Record turnout for Hobart Invasion Day rally

Callan Morse
Callan Morse Published January 27, 2025 at 2.00pm (AWST)

Invasion Day rallies were attended in record numbers in Tasmania's south and north west on Sunday.

More than 8,000 attended the annual rally in Hobart, crowds marching through the CBD to the state's parliament lawns.

Outside Parliament House, rally attendees heard from councillors, politicians and members of the Tasmania Aboriginal community, who all called for the date of Australia Day to change.

Speakers included Rulla Kelly-Mansell, Nunami Sculthorpe-Green, Anna Reynolds, Nick McKim and Nala Mansell, who said January 26 would always be a day of "mourning, grief, survival and resistance" for Aboriginal people.

"The history of Lutruwita/Tasmania is a sad and horrible history and it's one that this state continues to ignore," Ms Mansell said, the ABC reports.

"We need the country to acknowledge that January 26 marks the beginning of the murder, the slaughter, the invasion of Aboriginal people."

Thousands called for the date of Australia Day to change at Hobart's annual Invasion Day rally on Sunday. (Image: Linda Higginson)

In an act of defiance and while signs emblazoned with phrases including "no pride in genocide" and "not a date to celebrate" were on full display, the Hobart crowd also stomped and clapped in a "minute of power" (rather than a minute of silence) to recognise Aboriginal lives lost at the hands of European colonisers.

"We gather to mourn, to remember, and to remind this country that January 26 is not, and will never be, a day to celebrate, but will always be a day of mourning, a day of grief, of survival and resistance," Ms Mansell told the crowd.

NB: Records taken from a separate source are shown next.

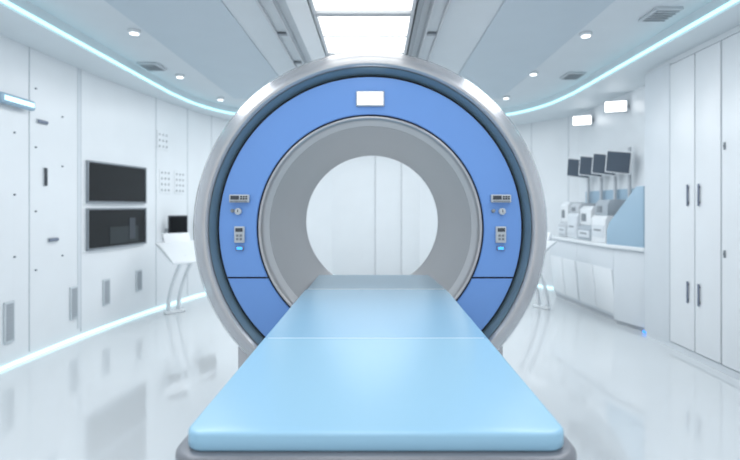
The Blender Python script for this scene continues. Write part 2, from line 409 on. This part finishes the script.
# ------------------------------------------------------------ ceiling lights
for i,y in enumerate((0.2,1.3,2.4,3.5,4.6,5.7,6.8)):
    e=empty('ceiling_light_panel',(-0.1,y,CEIL)); tag(e,'bright white rectangular luminous panel in a slim gray ceiling frame','ceiling light','luminous ceiling panels')
    bx('diffuser',(0,0,-0.02),(0.76,1.02,0.02),M['panel_light'],e)
    for s in (-1,1):
        bx('frame',(s*0.395,0,-0.03),(0.03,1.09,0.05),M['lgray'],e,0.004)
        bx('frame',(0,s*0.53,-0.03),(0.76,0.03,0.05),M['lgray'],e,0.004)
    bx('divider',(0,0,-0.035),(0.76,0.012,0.02),M['lgray'],e)
for (x,) in ((-0.84,),(0.5,)):
    e=empty('ceiling_rail',(x,3.6,CEIL)); tag(e,'long gray equipment rail track fixed along the ceiling','ceiling rail','ceiling rails')
    bx('channel',(0,0,-0.02),(0.14,8.0,0.04),M['vent'],e,0.006)
    for s in (-1,1): bx('flange',(s*0.055,0,-0.05),(0.02,8.0,0.03),M['lgray'],e,0.004)
    for j in range(9): bx('bracket',(0,-3.6+j*0.9,-0.052),(0.085,0.05,0.02),M['mgray'],e,0.003)
def downlight(x,y,z=CEIL):
    e=empty('downlight',(x,y,z)); tag(e,'small round white ceiling downlight, lit','downlight','round downlights')
    cyl('rim',(0,0,-0.015),0.055,0.03,M['white'],e,bevel=0.006); cyl('lens',(0,0,-0.033),0.038,0.008,M['lamp'],e)
for (x,y) in ((-2.2,4.55),(-2.39,6.1),(-2.3,7.4),(1.94,4.62),(1.88,5.97),(1.9,7.3)): downlight(x,y)
for (x,y) in ((-2.55,5.7),(2.36,4.15),(2.4,6.1)):
    e=empty('ceiling_vent',(x,y,CEIL)); tag(e,'small square gray air vent in the ceiling','air vent','square ceiling vents')
    bx('frame',(0,0,-0.012),(0.22,0.28,0.024),M['vent'],e,0.004)
    for j in range(5): bx('slat',(0,-0.1+j*0.05,-0.028),(0.18,0.03,0.008),M['louvre'],e,rot=(0.3,0,0))

# ------------------------------------------------------------ right alcove
def fx(y): return 2.83-0.13*(y-5.95)/1.85      # front line of the cabinets
for i,(ya,yb) in enumerate(((6.9,7.75),(5.96,6.9))):
    yc=(ya+yb)/2
    e=empty('base_cabinet',(3.03,yc,0)); tag(e,'tall bulky white console cabinet with slanted faceted front','cabinet','white console cabinets')
    xa,xb=fx(ya)-3.03,fx(yb)-3.03; A_,B_=ya-yc+0.003,yb-yc-0.003
    def loft(name,levels,m,bevel=0.004):
        v=[];f=[]
        for (ins,z) in levels:
            v+=[(xa+ins,A_,z),(0.19,A_,z),(0.19,B_,z),(xb+ins,B_,z)]
        for l in range(len(levels)-1):
            for q in range(4): f.append((l*4+q,l*4+(q+1)%4,l*4+4+(q+1)%4,l*4+4+q))
        f.append((0,1,2,3)); b=4*(len(levels)-1); f.append((b,b+1,b+2,b+3))
        return mk(name,v,f,m,e,bevel=bevel)
    loft('plinth',[(0.09,0),(0.09,0.06)],M['lgray'],0)
    loft('body',[(0.06,0.06),(0.0,0.66),(0.0,0.90)],M['wallgray'])
    def X_(yy,ins):
        t=(yy-A_)/(B_-A_); return xa+(xb-xa)*t+ins
    for (p0,p1) in ((A_+0.02,(A_+B_)/2-0.010),((A_+B_)/2+0.010,B_-0.02)):
        v=[(X_(p0,0.056),p0,0.1),(X_(p1,0.056),p1,0.1),(X_(p1,0.002),p1,0.64),(X_(p0,0.002),p0,0.64),
           (X_(p0,0.040),p0,0.1),(X_(p1,0.040),p1,0.1),(X_(p1,-0.014),p1,0.64),(X_(p0,-0.014),p0,0.64)]
        mk('door',v,[(0,1,2,3),(4,5,6,7),(0,1,5,4),(1,2,6,5),(2,3,7,6),(3,0,4,7)],M['white'],e,bevel=0.003)
e=empty('end_cabinet',(3.05,5.7,0)); tag(e,'pale gray angled end cabinet with blue foot glow','cabinet')
prism('body',[(-0.22,0.255),(-0.08,-0.2),(0.18,-0.2),(0.18,0.255)],0.05,0.90,M['wallgray'],e,bevel=0.004)
prism('plinth',[(-0.18,0.25),(-0.04,-0.18),(0.17,-0.18),(0.17,0.25)],0.0,0.05,M['lgray'],e)
bx('foot_light',(-0.07,-0.205,0.02),(0.09,0.02,0.025),M['cyan'],e)
o=prism('worktop',[(fx(7.77)-0.03,7.77),(2.775,6.1),(2.79,5.96),(2.93,5.48),(3.24,5.48),(3.24,7.77)],0.90,0.94,M['white'],bevel=0.006); tag(o,'white continuous worktop over the console cabinets','worktop')
def P2(t): return (2.83+0.14*t,5.95-0.46*t)
nx,ny=0.957*0.010,0.291*0.010
prof=((P2(-0.22),.94),(P2(0.94),.94),(P2(0.94),1.62),(P2(.72),1.62),(P2(-0.14),1.20),(P2(-0.22),1.10))
v=[(q[0]-nx,q[1]-ny,z) for q,z in prof]+[(q[0]+nx+0.015,q[1]+ny,z) for q,z in prof]
f=[tuple(range(6)),tuple(range(6,12))]+[(i,(i+1)%6,6+(i+1)%6,6+i) for i in range(6)]
o=mk('partition_panel',v,f,M['bgpanel'],bevel=0.003); tag(o,'large light-blue slanted partition panel standing on the worktop end','partition panel')
o=bx('back_panel',(3.236,6.85,1.28),(0.02,1.7,0.68),M['bgpanel'],bevel=0.004); tag(o,'light blue-gray splashback panel along the wall above the worktop','wall panel')
# stacked benchtop devices of differing size and tone
for (y,w,h1,h2,off,ma,mb) in ((6.34,0.40,0.34,0.20,0.02,'white','devgray'),(6.77,0.42,0.20,0.26,-0.03,'devgray','white'),(7.19,0.36,0.36,0.14,0.03,'wallgray','lgray'),(7.56,0.32,0.22,0.30,0.0,'lgray','white')):
    e=empty('laboratory_analyzer',(2.985,y,0.94),(0,0,-math.pi/2))
    tag(e,{'white':'white boxy analyser with a gray upper unit on the worktop','devgray':'gray low analyser base carrying a white upper box','wallgray':'tall pale analyser with a shallow gray lid box','lgray':'light gray analyser under a tall white box'}[ma],'laboratory analyser','benchtop analysers')
    prism('body',[(-0.17,0.0),(0.13,0.0),(0.13,h1),(-0.14,h1),(-0.17,h1-0.04)],-w/2,w/2,M[ma],e,axis='x',bevel=0.010)
    prism('upper_unit',[(-0.14,h1),(0.12,h1),(0.12,h1+h2),(-0.10,h1+h2),(-0.14,h1+h2-0.05)],-w*0.42+off,w*0.42+off,M[mb],e,axis='x',bevel=0.008)
    bx('display',(off-w*0.1,-0.143,h1+h2*0.4),(w*0.34,0.01,h2*0.4),M['mgray'],e,0.002)
    bx('drawer',(0,-0.173,h1*0.42),(w*0.84,0.012,h1*0.45),M['wallgray'],e,0.003)
    bx('slot',(0,-0.18,h1*0.46),(w*0.5,0.004,0.02),M['mgray'],e)
for (y,z,wd) in ((6.28,1.95,0.32),(6.66,1.955,0.34),(7.07,1.96,0.36),(7.5,1.965,0.38)):
    e=empty('pole_monitor',(3.185,y,0.94),(0,0,-math.pi/2)); tag(e,'tilted blue-gray monitor with light casing on a vertical post','monitor','row of tilted monitors on posts')
    bx('post',(0.0,-0.0,0.60),(0.04,0.035,1.20),M['lgray'],e,0.006)
    bx('arm',(0,-0.05,z-0.94),(0.05,0.08,0.06),M['lgray'],e,0.004)
    c=bx('casing',(0.03,-0.15,z-0.94),(wd,0.03,0.29),M['white'],e,0.008,rot=(0.16,0.16,0.72))
    bx('screen',(0,-0.018,0),(wd-0.035,0.006,0.255),M['bgscreen'],c)
for (y,z) in ((6.45,2.68),(7.5,2.68)):
    e=empty('wall_light_box',(3.25,y,z),(0,0,-math.pi/2)); tag(e,'bright white rectangular lamp box high on the wall','wall lamp','wall light boxes')
    bx('bracket',(0,-0.04,0),(0.08,0.08,0.05),M['lgray'],e,0.004)
    h_=bx('housing',(0,-0.16,0),(0.28,0.04,0.16),M['lgray'],e,0.006,rot=(0,0,math.radians(68)))
    bx('diffuser',(0,-0.023,0),(0.25,0.008,0.13),M['lamp'],h_)

# ------------------------------------------------------------ lights
def area(name,loc,rot,sx,sy,e,col=(1,1,1)):
    l=bpy.data.lights.new(name,'AREA'); l.shape='RECTANGLE'; l.size=sx; l.size_y=sy; l.energy=e; l.color=col
    o=bpy.data.objects.new(name,l); link(o,None,loc,rot); return o
area('fill_tray_a',(-1.65,3.5,2.93),(0,0,0),0.8,6,54,(0.98,0.99,1))  # added soft fill below the tray ceiling, no fixture modelled
area('fill_tray_b',(1.45,3.5,2.93),(0,0,0),0.8,6,54,(0.98,0.99,1))  # matching added fill on the right side, also without a fixture
area('fill_rear_room',(0,7.6,2.93),(0,0,0),3.5,2,66,(0.97,0.99,1))  # added fill light brightening the far end, no fixture there
w=bpy.data.worlds.new('world'); bpy.context.scene.world=w; w.use_nodes=True
w.node_tree.nodes['Background'].inputs[0].default_value=(0.95,0.975,1,1)
w.node_tree.nodes['Background'].inputs[1].default_value=0.92

# ------------------------------------------------------------ camera
cam=bpy.data.cameras.new('camera'); cam.lens=500/740*36; cam.sensor_width=36
cam.shift_x=-6/740; cam.shift_y=-24/740; cam.clip_start=0.05
cam.dof.use_dof=True; cam.dof.focus_distance=2.2; cam.dof.aperture_fstop=1.7
co=bpy.data.objects.new('camera',cam); link(co,None,(0,0,H),(math.pi/2,0,0))
bpy.context.scene.camera=co
bpy.context.scene.view_settings.view_transform='Standard'
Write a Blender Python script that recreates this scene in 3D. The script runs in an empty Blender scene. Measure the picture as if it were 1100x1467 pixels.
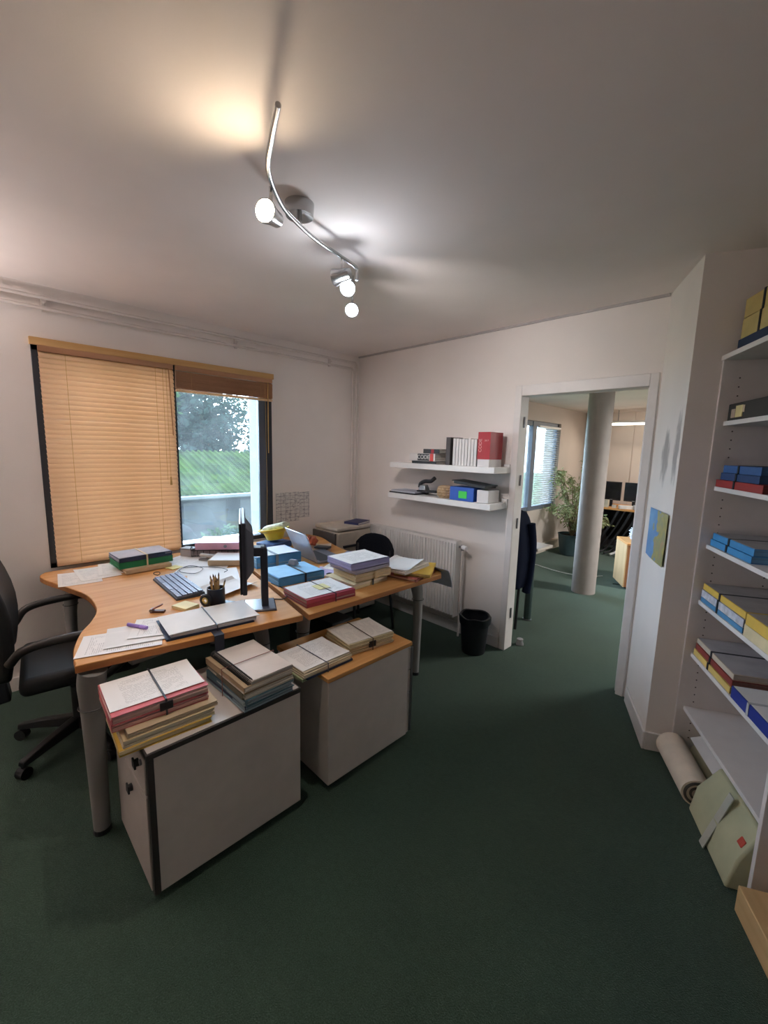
import bpy, bmesh, math, random
from mathutils import Vector, Matrix
random.seed(7)
SC = bpy.context.scene
COL = SC.collection
PI = math.pi

# ---------------------------------------------------------------- camera, sky, light, exposure
def make_camera():
    yaw, pit, rol = math.radians(-45.15), math.radians(8.48), math.radians(1.436)
    f = Vector((math.sin(yaw)*math.cos(pit), math.cos(yaw)*math.cos(pit), -math.sin(pit)))
    r = Vector((math.cos(yaw), -math.sin(yaw), 0)); u = r.cross(f)
    r2 = r*math.cos(rol) + u*math.sin(rol); u2 = -r*math.sin(rol) + u*math.cos(rol)
    m = Matrix((r2, u2, -f)).transposed().to_4x4(); m.translation = (0, 0, 1.56)
    cd = bpy.data.cameras.new('camera'); co = bpy.data.objects.new('camera', cd); COL.objects.link(co)
    cd.sensor_fit = 'HORIZONTAL'; cd.sensor_width = 36; cd.lens = 36*606/1100
    cd.clip_start = .02; co.matrix_world = m; SC.camera = co
make_camera()
W = bpy.data.worlds.new('overcast_sky'); SC.world = W; W.use_nodes = True
bg = W.node_tree.nodes['Background']; bg.inputs[0].default_value = (.64, .81, 1, 1); bg.inputs[1].default_value = 10.5
SC.view_settings.view_transform = 'Standard'; SC.view_settings.look = 'None'
SC.view_settings.gamma = 1; SC.view_settings.use_curve_mapping = False
SC.view_settings.exposure = 1.38
SC.cycles.use_denoising = True; SC.cycles.max_bounces = 10; SC.cycles.diffuse_bounces = 6
SC.cycles.transparent_max_bounces = 12; SC.cycles.caustics_reflective = False; SC.cycles.caustics_refractive = False
SC.cycles.sample_clamp_indirect = 6

def light(name, kind, loc, direction, energy, color, portal=False, **kw):
    ld = bpy.data.lights.new(name, kind); lo = bpy.data.objects.new(name, ld); COL.objects.link(lo)
    lo.location = loc; ld.energy = energy; ld.color = color
    lo.rotation_euler = Vector(direction).to_track_quat('-Z', 'Y').to_euler()
    for k, v in kw.items(): setattr(ld, k, v)
    if portal: ld.cycles.is_portal = True
    return lo
# portals: they give no light of their own, they only guide the sky's light through the openings
light('window_portal', 'AREA', (-3.75, 1.3, 1.45), (1, 0, 0), 1, (1, 1, 1), True, shape='RECTANGLE', size=1.8, size_y=1.5)
light('office_window_portal', 'AREA', (-3.2, 6.0, 1.4), (1, 0, 0), 1, (1, 1, 1), True, shape='RECTANGLE', size=2.6, size_y=1.5)

# ---------------------------------------------------------------- materials
def lin(h):
    if isinstance(h, tuple): return h + (1,) if len(h) == 3 else h
    v = [int(h[i:i+2], 16)/255 for i in (0, 2, 4)]
    return tuple(c/12.92 if c <= .04045 else ((c+.055)/1.055)**2.4 for c in v) + (1,)
class NT:
    def __init__(s, name):
        s.m = bpy.data.materials.new(name); s.m.use_nodes = True; s.t = s.m.node_tree
        s.p = s.t.nodes['Principled BSDF']
    def n(s, kind, **kw):
        nd = s.t.nodes.new(kind)
        for k, v in kw.items():
            if k.startswith('i_'): nd.inputs[k[2:].replace('_', ' ')].default_value = v
            else: setattr(nd, k, v)
        return nd
    def l(s, a, b): s.t.links.new(a, b)
    def coord(s, scale=(1, 1, 1), which='Object', rot=(0, 0, 0)):
        tc = s.n('ShaderNodeTexCoord'); mp = s.n('ShaderNodeMapping')
        mp.inputs['Scale'].default_value = scale; mp.inputs['Rotation'].default_value = rot
        s.l(tc.outputs[which], mp.inputs['Vector']); return mp.outputs[0]
    def noise(s, vec, scale, detail=3):
        nz = s.n('ShaderNodeTexNoise'); nz.inputs['Scale'].default_value = scale; nz.inputs['Detail'].default_value = detail
        s.l(vec, nz.inputs['Vector']); return nz.outputs['Fac']
    def ramp(s, fac, stops):
        r = s.n('ShaderNodeValToRGB'); e = r.color_ramp.elements
        while len(e) < len(stops): e.new(.5)
        for el, (p, c) in zip(e, stops): el.position = p; el.color = lin(c)
        s.l(fac, r.inputs[0]); return r.outputs[0]
    def bump(s, h, strength=.2, dist=.002):
        b = s.n('ShaderNodeBump'); b.inputs['Strength'].default_value = strength; b.inputs['Distance'].default_value = dist
        s.l(h, b.inputs['Height']); s.l(b.outputs[0], s.p.inputs['Normal'])
    def math(s, op, a, b=None, v=None):
        m = s.n('ShaderNodeMath', operation=op); s.l(a, m.inputs[0])
        if b is not None: s.l(b, m.inputs[1])
        if v is not None: m.inputs[1].default_value = v
        return m.outputs[0]
    def mix(s, fac, a, b):
        m = s.n('ShaderNodeMix', data_type='RGBA')
        if isinstance(fac, float): m.inputs[0].default_value = fac
        else: s.l(fac, m.inputs[0])
        for v, i in ((a, 6), (b, 7)):
            if isinstance(v, (str, tuple)): m.inputs[i].default_value = lin(v)
            else: s.l(v, m.inputs[i])
        return m.outputs[2]
MATS = {}
def shade(h, k):
    c = lin(h); return tuple(min(1, x*k) for x in c[:3])
def plain(col, rough=.6, metal=0, var=.12, scale=12, bump=0):
    key = ('p', col, rough, metal, var, scale, bump)
    if key in MATS: return MATS[key]
    n = NT('plain_%d' % len(MATS)); v = n.coord(); f = n.noise(v, scale)
    n.l(n.ramp(f, [(.3, shade(col, 1-var)), (.7, shade(col, 1+var*.6))]), n.p.inputs['Base Color'])
    n.p.inputs['Roughness'].default_value = rough; n.p.inputs['Metallic'].default_value = metal
    if rough >= .84: n.p.inputs['Specular IOR Level'].default_value = .05
    if bump: n.bump(n.noise(v, scale*12), bump, .003)
    MATS[key] = n.m; return n.m
def wood(a, b, axis=0, rough=.6, scale=1):
    key = ('w', a, b, axis, rough, scale)
    if key in MATS: return MATS[key]
    n = NT('wood_%d' % len(MATS)); sc = [26*scale]*3; sc[axis] = 1.6*scale
    f = n.noise(n.coord(tuple(sc)), 1.0, 5)
    n.l(n.ramp(f, [(.3, a), (.7, b)]), n.p.inputs['Base Color']); n.p.inputs['Roughness'].default_value = rough; n.p.inputs['Specular IOR Level'].default_value = .3
    MATS[key] = n.m; return n.m
def paper(col='E4E2E0', ink=.4, lines=140, axis=1, dens=.55):
    """A page with rows of print: flat ink on the page."""
    key = ('t', col, ink, lines, axis, dens)
    if key in MATS: return MATS[key]
    n = NT('page_%d' % len(MATS)); v = n.coord()
    sp = n.n('ShaderNodeSeparateXYZ'); n.l(v, sp.inputs[0])
    row = n.math('FRACT', n.math('MULTIPLY', sp.outputs[axis], v=lines))
    other = sp.outputs[1-axis]; ax = sp.outputs[axis]
    inx = n.math('LESS_THAN', n.math('ABSOLUTE', other), v=.085 if axis else .10); iny = n.math('LESS_THAN', n.math('ABSOLUTE', ax), v=.12 if axis else .085)
    band = n.math('GREATER_THAN', row, v=.62)
    s1 = [150, 150, 0]; s1[axis] = lines*.9
    word = n.math('GREATER_THAN', n.noise(n.coord(tuple(s1)), 1.3, 1), v=1-dens)
    blk = n.math('MULTIPLY', n.math('MULTIPLY', inx, iny), n.math('GREATER_THAN', n.noise(n.coord((12, 30, 0) if axis else (30, 12, 0)), 1.0, 1), v=.42))
    fac = n.math('MULTIPLY', n.math('MULTIPLY', band, word), blk)
    fac = n.math('MULTIPLY', fac, v=ink)
    n.l(n.mix(fac, col, '303038'), n.p.inputs['Base Color']); n.p.inputs['Roughness'].default_value = .8
    MATS[key] = n.m; return n.m
def edges(col):
    """Sheaf edges: fine sheet lines along z."""
    key = ('e', col)
    if key in MATS: return MATS[key]
    n = NT('sheaf_%d' % len(MATS)); f = n.noise(n.coord((3, 3, 420)), 1.0, 2)
    n.l(n.ramp(f, [(.32, shade(col, .62)), (.62, shade(col, 1.0))]), n.p.inputs['Base Color'])
    n.p.inputs['Roughness'].default_value = .85; MATS[key] = n.m; return n.m
def emit(col, strength):
    key = ('l', col, strength)
    if key in MATS: return MATS[key]
    n = NT('glow_%d' % len(MATS)); n.p.inputs['Base Color'].default_value = (0, 0, 0, 1)
    n.p.inputs['Emission Color'].default_value = lin(col); n.p.inputs['Emission Strength'].default_value = strength
    MATS[key] = n.m; return n.m
def wall_paint(col='E9E2DD'):
    key = ('wp', col)
    if key in MATS: return MATS[key]
    n = NT('painted_wall_%d' % len(MATS)); v = n.coord()
    n.l(n.ramp(n.noise(v, 1.7, 4), [(.3, shade(col, .94)), (.7, shade(col, 1.03))]), n.p.inputs['Base Color'])
    n.p.inputs['Roughness'].default_value = .75; n.bump(n.noise(v, 180), .12, .002); MATS[key] = n.m; return n.m
def carpet():
    n = NT('green_carpet'); v = n.coord()
    big = n.noise(v, 2.2, 4); fine = n.noise(v, 240, 2); mid = n.noise(v, 45, 3)
    c = n.ramp(big, [(.3, '34483E'), (.7, '425A4C')]); c2 = n.ramp(fine, [(.3, '1A2A22'), (.75, '54695C')])
    c3 = n.ramp(mid, [(.35, '24342B'), (.7, '42584B')])
    n.l(n.mix(.45, n.mix(.35, c, c3), c2), n.p.inputs['Base Color']); n.p.inputs['Roughness'].default_value = 1
    n.p.inputs['Specular IOR Level'].default_value = .05
    n.p.inputs['Sheen Weight'].default_value = .15
    n.bump(n.noise(v, 260, 2), .8, .006); return n.m
def pane_glass():
    n = NT('window_glass'); t = n.t; tr = n.n('ShaderNodeBsdfTransparent'); gl = n.n('ShaderNodeBsdfGlossy'); df = n.n('ShaderNodeBsdfTranslucent')
    tr.inputs[0].default_value = (.9, .93, .94, 1); gl.inputs['Roughness'].default_value = .02
    fr = n.n('ShaderNodeFresnel'); fr.inputs[0].default_value = 1.5
    m = n.n('ShaderNodeMixShader'); n.l(n.math('MULTIPLY', fr.outputs[0], v=.9), m.inputs[0]); n.l(tr.outputs[0], m.inputs[1]); n.l(gl.outputs[0], m.inputs[2])
    df.inputs[0].default_value = (.9, .93, .95, 1)
    dust_haze = n.ramp(n.noise(n.coord((1, 3, 3)), 2, 4), [(.3, (.012, .012, .012)), (.75, (.03, .03, .03))])  # dusty film on the pane, put in as the veil of haze outdoors
    m2 = n.n('ShaderNodeMixShader'); n.l(dust_haze, m2.inputs[0]); n.l(m.outputs[0], m2.inputs[1]); n.l(df.outputs[0], m2.inputs[2])
    n.l(m2.outputs[0], t.nodes['Material Output'].inputs[0]); return n.m
def slat_wood(col_a, col_b, trans):
    n = NT('blind_slat_wood'); f = n.noise(n.coord((30, 2, 30)), 1, 4)
    c = n.ramp(f, [(.3, col_a), (.7, col_b)]); n.l(c, n.p.inputs['Base Color']); n.p.inputs['Roughness'].default_value = .4
    tl = n.n('ShaderNodeBsdfTranslucent'); n.l(c, tl.inputs[0]); m = n.n('ShaderNodeMixShader'); m.inputs[0].default_value = trans
    n.l(n.p.outputs[0], m.inputs[1]); n.l(tl.outputs[0], m.inputs[2]); n.l(m.outputs[0], n.t.nodes['Material Output'].inputs[0]); return n.m
def leaf_mat(a, b):
    key = ('leaf', a, b)
    if key in MATS: return MATS[key]
    n = NT('leaf_%d' % len(MATS)); c = n.ramp(n.noise(n.coord(), 6, 2), [(.3, a), (.7, b)]); n.l(c, n.p.inputs['Base Color'])
    n.p.inputs['Roughness'].default_value = .8; n.p.inputs['Specular IOR Level'].default_value = .03; tl = n.n('ShaderNodeBsdfTranslucent'); n.l(c, tl.inputs[0])
    m = n.n('ShaderNodeMixShader'); m.inputs[0].default_value = .35; n.l(n.p.outputs[0], m.inputs[1]); n.l(tl.outputs[0], m.inputs[2])
    n.l(m.outputs[0], n.t.nodes['Material Output'].inputs[0]); MATS[key] = n.m; return n.m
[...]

In Devonport on Tasmania's north west coast, more than 100 marched along Best Street to rally at Market Square in the city centre.

There they heard from speakers including Daisy Allen, independent Braddon MP Craig Garland, Uncle Jim Everett-Puralia Meenamatta, who spoke of Aboriginal people's ongoing defence of land and sea Country.

"We need to think about that positive future and get this government to realise that corporate governance is taking us to hell," Uncle Jim said.

"The stands that we've been taking protecting Country, our seas, our waters, and our sky country are ultra important to the environment for human beings to be able to even live here.

More than 100 community members marched as part of the Devonport Invasion Day rally in the state's north west. (Image: Cecily Rosol, Greens for Bass/Facebook)

"The thing for us to go into the future with everybody, not just us Blakfullas, everybody, is to acknowledge that our Law is in Country.

"And that Law in Country tells us how to behave, how to protect all those resources instead of exploiting them before they are all gone.

"I urge you all to love each other. Because love beats hate."

Writer and producer Adam Thomson told the crowd there would always be "voices seeking to silence us".

"We've marched through the cities, we've carried coffins symbolising the loss and grief felt by our people," he said, the ABC reports.

"But we have truth on our side, and we have right on our side. The fight has always been an uphill battle, but it will go on."